A Green Light for Atomic Power: German Parliament Extends Nuclear Plant Lifespans

EUROPE, 1 Nov 2010

Spiegel – TRANSCEND Media Service

Opponents of nuclear powered suffered a setback in Berlin on Thursday [28 Oct 2010] as the federal parliament approved legislation that would effectively repeal Germany’s planned withdrawal from atomic power. Now nuclear plants can stay open an average of 12 years longer than originally planned.

Germany’s parliament voted on Thursday to approve the extension of the lifespans on 17 nuclear power plants in the country. Politicians with Chancellor Angela Merkel’s conservative Christian Democrats (CDU/CSU) as well as their coalition partners, the business-friendly Free Democrats (FDP), voted to allow the plants to remain online for an average of an additional 12 years each. Under the law, Germany’s last nuclear power plant is now slated to be closed in 2035.

The German government is now seeking to implement the law without a vote in the Bundesrat, the country’s upper legislative chamber, which represents the interests of the country’s 16 states.

Shortly before the decision, opposition politicians conducted a contentious debate in parliament in the hope of scuppering the new law. Jürgen Tritten, the floor whip for the Green Party, accused the government of forcing through the nuclear deal by driving roughshod over the rights of the opposition and described Merkel’s party as a “band of bullies.” Ten years ago, the Green Party and the center-left Social Democrats (SPD), who then governed the country in a coalition under Chancellor Gerhard Schröder, agreed to the country’s full withdrawal from nuclear power by around 2022. Thursday’s vote effectively reverses that legislation.

Advantages for ‘Four Dinosaurs of Energy Supply’

Sigmar Gabriel, leader of the SPD and a former environment minister, accused the government on Thursday of providing increased nuclear plant lifespans to the country’s largest energy utility companies — including Eon, RWE, EnBW and Vattenfall — in order to push firms that offer eco-friendly electricity out of the market. “You are creating advantages for the four dinosaurs of energy supply,” he said.

Environment Minister Norbert Röttgen, a member of Merkel’s CDU, countered the criticism by saying: “You are at a dead loss when it comes to energy policy.” He said the Greens, SPD and far-left Left Party were scaremongering and merely seeking to gain votes. “They are placing their party interests before the interests of the country,” he said. Röttgen also stated that his government’s energy plan — which foresees 80 percent of all electricity coming from clean energy sources by 2050 — was the most ambitious renewable energy program in the world.

“That is a revolution,” he said.

On Thursday, around 50 municipally-controlled energy suppliers across Germany began a campaign against the new law.
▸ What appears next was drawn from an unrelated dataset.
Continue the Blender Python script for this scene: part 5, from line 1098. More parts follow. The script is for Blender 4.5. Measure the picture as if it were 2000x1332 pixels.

The city-owned facilities, which are part of a growing trend in the country, claim that investments of €6 billion ($8.31 billion) in renewable energy programs are endangered by the extension of the nuclear power plant lifespans because they will cement the market power of atomic plants. The cities said they were investigating the possibility of submitting a legal complaint to the European Commission in Brussels.

The Green Party, in particular, sought in vain on Thursday to prevent the vote at the last minute. With numerous statements on the floor and 24 petitions for changes to the draft, which must be approved in individual votes, the Greens succeeded in causing significant delays. Green members of parliament also wore black clothing with a small green “X,” a symbol of the anti-nuclear opposition movement against the test facility in Gorleben, Germany, where the country’s nuclear waste is held in temporary storage.

Jörg van Essen, a senior party official with the FDP, angered many with his statement that, “it has never done any parliament in history good when a party appeared appeared wearing the same uniform,” a statement he made while staring at the Greens. Members of the party were angered by the statement, which they considered to be a comparison to the uniformed Nazi members of parliament during the Weimar Republic era.

Meanwhile, members of the government accused the Greens of disobeying parliament. “The Greens need to know one thing: The greater the racket they cause, the more damage they do to themselves in terms of how seriously they are taken outside,” said Peter Altmaier, a senior member of the CDU.

High Court Challenge Anticipated

Left Party floor leader Gregor Gysi accused the government of dividing society with its nuclear legislation. “What will you tell the people when, at some point, a nuclear power plant blows up in our faces?”

The Greens and the Left Party, as well as the SPD and several German states, have all said they want to obtain an injunction against the legislation in Germany’s federal constitutional court if the government, as planned, seeks to implement the law without the Bundesrat’s approval. Merkel’s coalition government does not have a majority in the states-controlled upper chamber, which must co-determine a large share of legislation in Germany.